Stated task =
Transcribe every line of the listing below without any deviation.

Material provided =

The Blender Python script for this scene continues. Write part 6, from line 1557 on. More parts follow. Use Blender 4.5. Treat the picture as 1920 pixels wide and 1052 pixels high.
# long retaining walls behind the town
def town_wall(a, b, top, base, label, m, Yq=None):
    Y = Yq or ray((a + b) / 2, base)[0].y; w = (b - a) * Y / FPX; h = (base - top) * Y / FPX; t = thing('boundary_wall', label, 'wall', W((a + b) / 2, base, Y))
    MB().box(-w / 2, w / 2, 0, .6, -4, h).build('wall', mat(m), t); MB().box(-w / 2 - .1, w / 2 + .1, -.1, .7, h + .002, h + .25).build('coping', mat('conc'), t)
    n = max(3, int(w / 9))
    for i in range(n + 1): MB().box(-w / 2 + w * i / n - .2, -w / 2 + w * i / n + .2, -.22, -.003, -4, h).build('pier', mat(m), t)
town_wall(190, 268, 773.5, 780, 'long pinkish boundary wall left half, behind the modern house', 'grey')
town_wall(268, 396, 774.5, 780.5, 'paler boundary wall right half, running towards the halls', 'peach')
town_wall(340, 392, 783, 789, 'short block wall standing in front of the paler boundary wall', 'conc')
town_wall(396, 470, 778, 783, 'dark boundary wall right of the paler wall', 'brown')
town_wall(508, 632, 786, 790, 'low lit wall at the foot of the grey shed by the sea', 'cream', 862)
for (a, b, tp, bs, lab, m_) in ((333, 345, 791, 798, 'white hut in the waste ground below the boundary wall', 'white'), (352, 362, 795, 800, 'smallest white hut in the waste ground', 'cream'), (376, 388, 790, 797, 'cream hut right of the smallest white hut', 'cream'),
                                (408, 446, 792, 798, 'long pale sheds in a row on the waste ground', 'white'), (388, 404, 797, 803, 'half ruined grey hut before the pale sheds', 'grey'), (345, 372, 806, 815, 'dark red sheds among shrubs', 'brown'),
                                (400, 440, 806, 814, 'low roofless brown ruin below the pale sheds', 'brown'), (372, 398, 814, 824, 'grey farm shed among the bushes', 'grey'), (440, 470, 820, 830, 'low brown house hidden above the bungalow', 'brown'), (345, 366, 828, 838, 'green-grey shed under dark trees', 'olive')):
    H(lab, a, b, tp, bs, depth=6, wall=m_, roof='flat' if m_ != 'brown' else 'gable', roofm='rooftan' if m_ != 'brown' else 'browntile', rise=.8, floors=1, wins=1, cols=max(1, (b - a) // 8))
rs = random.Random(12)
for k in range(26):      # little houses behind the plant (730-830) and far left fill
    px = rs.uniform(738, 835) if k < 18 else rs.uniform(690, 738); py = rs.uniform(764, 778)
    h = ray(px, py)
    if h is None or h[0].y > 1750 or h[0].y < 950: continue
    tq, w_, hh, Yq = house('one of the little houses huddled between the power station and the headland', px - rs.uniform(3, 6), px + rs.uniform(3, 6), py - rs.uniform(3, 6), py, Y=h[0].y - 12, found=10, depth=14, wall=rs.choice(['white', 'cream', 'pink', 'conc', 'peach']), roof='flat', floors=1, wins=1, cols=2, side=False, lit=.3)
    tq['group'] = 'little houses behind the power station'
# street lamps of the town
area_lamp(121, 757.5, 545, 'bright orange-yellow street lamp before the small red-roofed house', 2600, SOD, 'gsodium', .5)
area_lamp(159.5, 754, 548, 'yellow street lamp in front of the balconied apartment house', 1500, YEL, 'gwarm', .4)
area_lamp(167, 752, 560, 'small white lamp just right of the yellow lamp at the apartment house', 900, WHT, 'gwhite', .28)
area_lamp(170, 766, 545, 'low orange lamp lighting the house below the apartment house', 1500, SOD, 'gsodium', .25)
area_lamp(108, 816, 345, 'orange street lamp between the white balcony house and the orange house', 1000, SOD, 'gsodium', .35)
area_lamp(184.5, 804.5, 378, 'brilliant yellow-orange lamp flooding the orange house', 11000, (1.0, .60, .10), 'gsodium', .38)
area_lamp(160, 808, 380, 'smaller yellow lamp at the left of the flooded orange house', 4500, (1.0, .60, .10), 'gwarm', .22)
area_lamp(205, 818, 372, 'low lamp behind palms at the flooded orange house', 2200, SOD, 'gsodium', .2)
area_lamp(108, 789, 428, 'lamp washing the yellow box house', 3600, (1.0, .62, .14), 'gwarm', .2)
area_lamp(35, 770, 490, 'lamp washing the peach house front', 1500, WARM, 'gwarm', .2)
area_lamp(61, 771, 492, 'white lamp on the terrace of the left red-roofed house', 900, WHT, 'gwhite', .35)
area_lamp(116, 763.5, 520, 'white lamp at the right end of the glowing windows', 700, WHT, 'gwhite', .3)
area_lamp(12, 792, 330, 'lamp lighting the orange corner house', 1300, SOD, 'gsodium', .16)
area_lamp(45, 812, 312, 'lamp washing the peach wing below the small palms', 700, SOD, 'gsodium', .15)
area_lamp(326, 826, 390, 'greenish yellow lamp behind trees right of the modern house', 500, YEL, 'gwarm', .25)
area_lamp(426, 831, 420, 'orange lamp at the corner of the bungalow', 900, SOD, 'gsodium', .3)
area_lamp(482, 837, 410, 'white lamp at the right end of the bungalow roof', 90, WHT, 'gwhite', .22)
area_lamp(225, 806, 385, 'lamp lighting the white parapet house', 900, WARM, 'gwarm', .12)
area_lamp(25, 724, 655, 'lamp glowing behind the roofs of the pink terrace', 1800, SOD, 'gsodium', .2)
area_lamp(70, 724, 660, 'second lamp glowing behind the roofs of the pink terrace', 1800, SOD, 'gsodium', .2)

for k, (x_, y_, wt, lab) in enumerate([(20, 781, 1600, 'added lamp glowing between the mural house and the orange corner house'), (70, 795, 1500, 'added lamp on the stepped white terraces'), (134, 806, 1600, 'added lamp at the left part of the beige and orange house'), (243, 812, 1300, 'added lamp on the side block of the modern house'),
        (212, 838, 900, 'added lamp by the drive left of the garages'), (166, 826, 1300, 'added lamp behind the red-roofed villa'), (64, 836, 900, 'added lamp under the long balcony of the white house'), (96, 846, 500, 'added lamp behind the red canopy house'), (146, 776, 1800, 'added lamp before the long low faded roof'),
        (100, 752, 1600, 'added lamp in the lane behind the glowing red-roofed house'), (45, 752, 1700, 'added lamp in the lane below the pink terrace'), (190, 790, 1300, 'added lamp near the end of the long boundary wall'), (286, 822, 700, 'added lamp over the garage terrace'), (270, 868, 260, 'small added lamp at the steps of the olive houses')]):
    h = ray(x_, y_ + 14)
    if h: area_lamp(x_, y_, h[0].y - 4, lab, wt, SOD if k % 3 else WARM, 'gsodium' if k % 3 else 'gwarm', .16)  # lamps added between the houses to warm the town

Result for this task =
The Blender Python script for this scene continues. Write part 6, from line 1557 on. More parts follow. Use Blender 4.5. Treat the picture as 1920 pixels wide and 1052 pixels high.
# long retaining walls behind the town
def town_wall(a, b, top, base, label, m, Yq=None):
    Y = Yq or ray((a + b) / 2, base)[0].y; w = (b - a) * Y / FPX; h = (base - top) * Y / FPX; t = thing('boundary_wall', label, 'wall', W((a + b) / 2, base, Y))
    MB().box(-w / 2, w / 2, 0, .6, -4, h).build('wall', mat(m), t); MB().box(-w / 2 - .1, w / 2 + .1, -.1, .7, h + .002, h + .25).build('coping', mat('conc'), t)
    n = max(3, int(w / 9))
    for i in range(n + 1): MB().box(-w / 2 + w * i / n - .2, -w / 2 + w * i / n + .2, -.22, -.003, -4, h).build('pier', mat(m), t)
town_wall(190, 268, 773.5, 780, 'long pinkish boundary wall left half, behind the modern house', 'grey')
town_wall(268, 396, 774.5, 780.5, 'paler boundary wall right half, running towards the halls', 'peach')
town_wall(340, 392, 783, 789, 'short block wall standing in front of the paler boundary wall', 'conc')
town_wall(396, 470, 778, 783, 'dark boundary wall right of the paler wall', 'brown')
town_wall(508, 632, 786, 790, 'low lit wall at the foot of the grey shed by the sea', 'cream', 862)
for (a, b, tp, bs, lab, m_) in ((333, 345, 791, 798, 'white hut in the waste ground below the boundary wall', 'white'), (352, 362, 795, 800, 'smallest white hut in the waste ground', 'cream'), (376, 388, 790, 797, 'cream hut right of the smallest white hut', 'cream'),
                                (408, 446, 792, 798, 'long pale sheds in a row on the waste ground', 'white'), (388, 404, 797, 803, 'half ruined grey hut before the pale sheds', 'grey'), (345, 372, 806, 815, 'dark red sheds among shrubs', 'brown'),
                                (400, 440, 806, 814, 'low roofless brown ruin below the pale sheds', 'brown'), (372, 398, 814, 824, 'grey farm shed among the bushes', 'grey'), (440, 470, 820, 830, 'low brown house hidden above the bungalow', 'brown'), (345, 366, 828, 838, 'green-grey shed under dark trees', 'olive')):
    H(lab, a, b, tp, bs, depth=6, wall=m_, roof='flat' if m_ != 'brown' else 'gable', roofm='rooftan' if m_ != 'brown' else 'browntile', rise=.8, floors=1, wins=1, cols=max(1, (b - a) // 8))
rs = random.Random(12)
for k in range(26):      # little houses behind the plant (730-830) and far left fill
    px = rs.uniform(738, 835) if k < 18 else rs.uniform(690, 738); py = rs.uniform(764, 778)
    h = ray(px, py)
    if h is None or h[0].y > 1750 or h[0].y < 950: continue
    tq, w_, hh, Yq = house('one of the little houses huddled between the power station and the headland', px - rs.uniform(3, 6), px + rs.uniform(3, 6), py - rs.uniform(3, 6), py, Y=h[0].y - 12, found=10, depth=14, wall=rs.choice(['white', 'cream', 'pink', 'conc', 'peach']), roof='flat', floors=1, wins=1, cols=2, side=False, lit=.3)
    tq['group'] = 'little houses behind the power station'
# street lamps of the town
area_lamp(121, 757.5, 545, 'bright orange-yellow street lamp before the small red-roofed house', 2600, SOD, 'gsodium', .5)
area_lamp(159.5, 754, 548, 'yellow street lamp in front of the balconied apartment house', 1500, YEL, 'gwarm', .4)
area_lamp(167, 752, 560, 'small white lamp just right of the yellow lamp at the apartment house', 900, WHT, 'gwhite', .28)
area_lamp(170, 766, 545, 'low orange lamp lighting the house below the apartment house', 1500, SOD, 'gsodium', .25)
area_lamp(108, 816, 345, 'orange street lamp between the white balcony house and the orange house', 1000, SOD, 'gsodium', .35)
area_lamp(184.5, 804.5, 378, 'brilliant yellow-orange lamp flooding the orange house', 11000, (1.0, .60, .10), 'gsodium', .38)
area_lamp(160, 808, 380, 'smaller yellow lamp at the left of the flooded orange house', 4500, (1.0, .60, .10), 'gwarm', .22)
area_lamp(205, 818, 372, 'low lamp behind palms at the flooded orange house', 2200, SOD, 'gsodium', .2)
area_lamp(108, 789, 428, 'lamp washing the yellow box house', 3600, (1.0, .62, .14), 'gwarm', .2)
area_lamp(35, 770, 490, 'lamp washing the peach house front', 1500, WARM, 'gwarm', .2)
area_lamp(61, 771, 492, 'white lamp on the terrace of the left red-roofed house', 900, WHT, 'gwhite', .35)
area_lamp(116, 763.5, 520, 'white lamp at the right end of the glowing windows', 700, WHT, 'gwhite', .3)
area_lamp(12, 792, 330, 'lamp lighting the orange corner house', 1300, SOD, 'gsodium', .16)
area_lamp(45, 812, 312, 'lamp washing the peach wing below the small palms', 700, SOD, 'gsodium', .15)
area_lamp(326, 826, 390, 'greenish yellow lamp behind trees right of the modern house', 500, YEL, 'gwarm', .25)
area_lamp(426, 831, 420, 'orange lamp at the corner of the bungalow', 900, SOD, 'gsodium', .3)
area_lamp(482, 837, 410, 'white lamp at the right end of the bungalow roof', 90, WHT, 'gwhite', .22)
area_lamp(225, 806, 385, 'lamp lighting the white parapet house', 900, WARM, 'gwarm', .12)
area_lamp(25, 724, 655, 'lamp glowing behind the roofs of the pink terrace', 1800, SOD, 'gsodium', .2)
area_lamp(70, 724, 660, 'second lamp glowing behind the roofs of the pink terrace', 1800, SOD, 'gsodium', .2)

for k, (x_, y_, wt, lab) in enumerate([(20, 781, 1600, 'added lamp glowing between the mural house and the orange corner house'), (70, 795, 1500, 'added lamp on the stepped white terraces'), (134, 806, 1600, 'added lamp at the left part of the beige and orange house'), (243, 812, 1300, 'added lamp on the side block of the modern house'),
        (212, 838, 900, 'added lamp by the drive left of the garages'), (166, 826, 1300, 'added lamp behind the red-roofed villa'), (64, 836, 900, 'added lamp under the long balcony of the white house'), (96, 846, 500, 'added lamp behind the red canopy house'), (146, 776, 1800, 'added lamp before the long low faded roof'),
        (100, 752, 1600, 'added lamp in the lane behind the glowing red-roofed house'), (45, 752, 1700, 'added lamp in the lane below the pink terrace'), (190, 790, 1300, 'added lamp near the end of the long boundary wall'), (286, 822, 700, 'added lamp over the garage terrace'), (270, 868, 260, 'small added lamp at the steps of the olive houses')]):
    h = ray(x_, y_ + 14)
    if h: area_lamp(x_, y_, h[0].y - 4, lab, wt, SOD if k % 3 else WARM, 'gsodium' if k % 3 else 'gwarm', .16)  # lamps added between the houses to warm the town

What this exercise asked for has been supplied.